Much, much simpler for a sysadmin (or an architect) than setting the simplest mysql on a VM.

Of course it is. You are paying someone else for that job. Not going to argue with that. In fact, that's what makes it boring (which I talked about in the post).

Unless you’re in the business of configuring databases, your developers should focus on writing insurance risk code, or telco optimization, or whatever brings money.

This is a modern dogma that I simply disagree with. Building an infrastructure tailored around your needs (i.e., with all you need and nothing else) and cost effective does bring money, it does by saving costs and avoiding to spend an enormous amount of resources into renting all of that, forever, scaling with your business.

You can build a redundant system in a day like Legos, much better security and higher availability (hell, higher SLAs even) than anything a team of 5 can build in a week self-manging everything.

This is the marketing pitch. The reality is that companies still have huge teams, still have tons of incidents, still take long to deliver projects, still have security breaches, but they are spending 3, 5, 10 times as much and nothing of those money is capitalized.

I guess we fundamentally disagree, I envy you for what positive experiences you must have had!

[–] loudwhisper@infosec.pub 1 points 3 months ago (2 children)

Instant transactions are periodic, I don’t know any bank that runs them globally on one machine to compensate for time zones.

Ofc they don't run them on one machine. I know that UK banks have only DCs in UK. Also, the daily pattern is almost identical everyday. You spec to handle the peaks, and you are good. Even if you systems are at 20% half the day everyday, you are still saving tons of money.

Batches happen at a fixed time, are idle most of the day.

Between banks, from customer to bank they are not.
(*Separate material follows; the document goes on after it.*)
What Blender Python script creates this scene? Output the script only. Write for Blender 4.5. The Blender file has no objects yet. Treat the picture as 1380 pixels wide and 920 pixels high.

Also now most circuits are going toward instant payments, so the payments are settled more frequently between banks.

My experience are banks (including UK) that are modernizing, and cloud for most apps brings brutal savings if done right, or moderate savings if getting better HA/RTO.

I want to see this happening. I work for one and I see how our company is literally bleeding from cloud costs.

But that should have been a lambda function that would cost 5 bucks a day tops

One of the most expensive product, for high loads at least. Plus you need to sign things with HSMs etc., and you want a secure environment, perhaps. So I would say...it depends.

Obviously I agree with you, you need to design rationally and not just make a dummy translation of the architecture, but you are paying for someone else to do the work + the service, cloud is going to help to delegate some responsibilities, but it can't be cheaper, especially in the long run since you are not capitalizing anything.

[–] loudwhisper@infosec.pub 2 points 3 months ago (1 children)

Why not outsourcing just the hardware then? Dedicated servers and Kubernetes slapped on them. Hardware failure mitigated for the most part, and the full effort goes into making the cluster as resilient as possible, for 1/5 of the cost of AWS. If machines burn, it's not your problem (you can have them spread over multiple sites, DCs, rooms, racks) anymore.